Pensions outlook: comparison of European countries

Britain is not alone in facing a pensions crisis. By comparison with most other European countries, the UK is doing rather well, according to this year’s Aon Consulting pensions barometer.

The firm ranks the UK in sixth place, using a basket of measures that includes demography, the adequacy of the state pension, affordability and sustainability, and the state of company pensions.

Top of the list is Denmark which, despite having a poor state pension, does well in terms of company pensions and demographics – most notably because it has a high proportion of its population in work.

Some new EU members also score highly. Estonia, ranked second, has the most sustainable pension system in Europe, according to Aon, while Latvia comes fourth. Both score well because they have a high average retirement age and low life expectancy.

With life expectancy around the European average, the UK scored well because of the sustainability of its pension system and a relatively good company pension system. But it is also judged to have the worst state pension scheme in Europe.

The bottom of the table also includes a mix of countries, with France and Belgium sharing the dishonours with Greece and Slovenia.

Belgium’s ignominious 25th place is attributed to an early retirement age and long life expectancy. Just 30% of Belgians aged 55 to 64 are in work. Last year, Belgium finished top of the table, but Aon says that it has failed to move forward as fast as other countries.

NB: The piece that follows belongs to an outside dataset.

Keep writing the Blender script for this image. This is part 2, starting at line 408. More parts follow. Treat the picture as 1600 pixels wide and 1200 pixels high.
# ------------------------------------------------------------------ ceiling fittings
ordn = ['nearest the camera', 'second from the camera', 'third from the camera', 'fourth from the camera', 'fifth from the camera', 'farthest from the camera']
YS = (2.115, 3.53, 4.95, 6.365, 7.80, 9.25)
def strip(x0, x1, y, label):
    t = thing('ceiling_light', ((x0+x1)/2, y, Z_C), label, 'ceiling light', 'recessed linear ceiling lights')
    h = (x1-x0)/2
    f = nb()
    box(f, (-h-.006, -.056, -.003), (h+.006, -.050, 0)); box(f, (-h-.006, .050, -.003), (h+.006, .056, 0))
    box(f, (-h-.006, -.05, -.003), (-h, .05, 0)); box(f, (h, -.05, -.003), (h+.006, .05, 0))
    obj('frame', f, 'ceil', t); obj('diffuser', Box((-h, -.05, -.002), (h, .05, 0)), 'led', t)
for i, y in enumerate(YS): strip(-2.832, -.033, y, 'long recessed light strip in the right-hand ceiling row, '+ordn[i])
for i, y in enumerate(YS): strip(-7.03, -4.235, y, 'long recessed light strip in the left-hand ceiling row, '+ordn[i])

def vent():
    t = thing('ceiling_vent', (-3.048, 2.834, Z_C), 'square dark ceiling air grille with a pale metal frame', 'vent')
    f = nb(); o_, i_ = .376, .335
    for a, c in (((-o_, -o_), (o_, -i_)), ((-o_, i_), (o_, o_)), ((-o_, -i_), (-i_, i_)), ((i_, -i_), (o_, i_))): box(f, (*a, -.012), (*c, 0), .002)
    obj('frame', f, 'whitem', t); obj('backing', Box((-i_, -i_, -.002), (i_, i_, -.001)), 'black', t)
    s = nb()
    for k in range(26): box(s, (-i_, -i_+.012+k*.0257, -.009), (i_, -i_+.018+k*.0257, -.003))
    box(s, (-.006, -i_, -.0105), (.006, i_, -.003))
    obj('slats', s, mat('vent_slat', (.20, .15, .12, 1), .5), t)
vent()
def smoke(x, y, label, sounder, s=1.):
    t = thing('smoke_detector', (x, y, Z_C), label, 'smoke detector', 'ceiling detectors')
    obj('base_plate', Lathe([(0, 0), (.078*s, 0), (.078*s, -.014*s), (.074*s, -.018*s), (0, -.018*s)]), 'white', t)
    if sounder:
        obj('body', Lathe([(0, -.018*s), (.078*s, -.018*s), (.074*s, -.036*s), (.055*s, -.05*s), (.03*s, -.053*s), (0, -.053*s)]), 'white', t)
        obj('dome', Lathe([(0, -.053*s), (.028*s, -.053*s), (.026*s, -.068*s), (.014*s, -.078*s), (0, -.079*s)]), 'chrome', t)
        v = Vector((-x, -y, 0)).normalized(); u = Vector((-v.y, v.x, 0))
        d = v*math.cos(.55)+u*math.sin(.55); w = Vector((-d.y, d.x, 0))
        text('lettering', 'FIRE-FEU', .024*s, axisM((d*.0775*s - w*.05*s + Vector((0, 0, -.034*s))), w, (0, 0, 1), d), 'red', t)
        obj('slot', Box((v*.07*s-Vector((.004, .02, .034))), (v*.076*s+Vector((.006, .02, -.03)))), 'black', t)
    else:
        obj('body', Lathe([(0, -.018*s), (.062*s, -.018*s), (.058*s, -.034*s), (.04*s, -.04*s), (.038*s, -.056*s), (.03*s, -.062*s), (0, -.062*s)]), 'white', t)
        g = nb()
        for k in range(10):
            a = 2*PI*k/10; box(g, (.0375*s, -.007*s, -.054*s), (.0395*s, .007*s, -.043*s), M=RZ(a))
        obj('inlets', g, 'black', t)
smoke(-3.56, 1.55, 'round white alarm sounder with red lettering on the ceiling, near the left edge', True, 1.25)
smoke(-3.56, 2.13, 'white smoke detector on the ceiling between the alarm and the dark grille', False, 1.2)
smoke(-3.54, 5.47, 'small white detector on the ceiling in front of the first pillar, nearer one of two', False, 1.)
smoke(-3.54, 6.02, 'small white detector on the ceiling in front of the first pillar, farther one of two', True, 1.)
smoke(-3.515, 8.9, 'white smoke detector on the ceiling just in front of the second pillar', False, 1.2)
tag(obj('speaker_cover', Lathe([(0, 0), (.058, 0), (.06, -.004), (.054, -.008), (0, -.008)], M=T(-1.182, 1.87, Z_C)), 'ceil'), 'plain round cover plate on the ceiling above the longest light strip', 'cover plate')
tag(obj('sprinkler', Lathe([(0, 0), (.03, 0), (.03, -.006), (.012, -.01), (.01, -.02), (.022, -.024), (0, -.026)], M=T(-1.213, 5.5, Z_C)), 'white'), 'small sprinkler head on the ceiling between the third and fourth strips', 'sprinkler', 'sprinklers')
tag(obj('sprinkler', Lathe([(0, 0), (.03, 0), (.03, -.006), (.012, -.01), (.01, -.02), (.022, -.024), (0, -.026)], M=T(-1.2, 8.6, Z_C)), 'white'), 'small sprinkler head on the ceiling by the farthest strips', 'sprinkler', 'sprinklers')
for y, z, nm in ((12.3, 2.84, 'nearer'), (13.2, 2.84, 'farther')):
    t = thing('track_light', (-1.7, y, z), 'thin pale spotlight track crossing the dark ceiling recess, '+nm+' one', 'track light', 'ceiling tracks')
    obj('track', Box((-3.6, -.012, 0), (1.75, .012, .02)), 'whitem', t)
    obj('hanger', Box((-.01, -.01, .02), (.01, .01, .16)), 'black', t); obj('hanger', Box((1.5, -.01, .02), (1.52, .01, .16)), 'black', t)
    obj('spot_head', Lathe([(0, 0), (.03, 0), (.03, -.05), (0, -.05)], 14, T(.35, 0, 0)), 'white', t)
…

Channel hopping could pay off…

While Denmark is the place to go for long-term security in retirement, anyone wanting to spend as long as possible sitting in the sun should head for France. French workers retire before most Europeans and have the highest life expectancy at age 65 – an average of 20.9 years in retirement.

Workers from Malta, Luxembourg, Austria and Slovenia can also expect 20 years in retirement. The average retirement expectancy for UK workers is 16.55 years – rather worse than the EU average of 17.75 years, and marginally below that of Polish workers, whose retirement also typically lasts 16.55 years.

Latvians and Estonians can look forward to just 7.65 and 8.9 years of retirement respectively. Lithuanians (11.25 years), Hungarians (12.15 years) and Slovakians (15.25 years) also do badly.

The report notes that because countries such as Latvia and Estonia have low life expectancy, they find it relatively inexpensive to provide good pensions.

…but new EU states are coming on strong

Long-established EU members such as France, Germany and the UK (the EU15) spend on average a larger proportion of their GDP on pensions and, crucially, have a larger proportion of adults in work, the report shows.

By comparison, newer EU countries such as Lithuania, Slovakia and Estonia spend less, and their citizens tend to exit the workforce at an earlier age.

According to Aon, the influx of new member states and the increase in cross-border migration will add to the challenges of providing adequate retirement income for all. It says reform needs to focus on lifting state retirement ages and increasing private pension provision.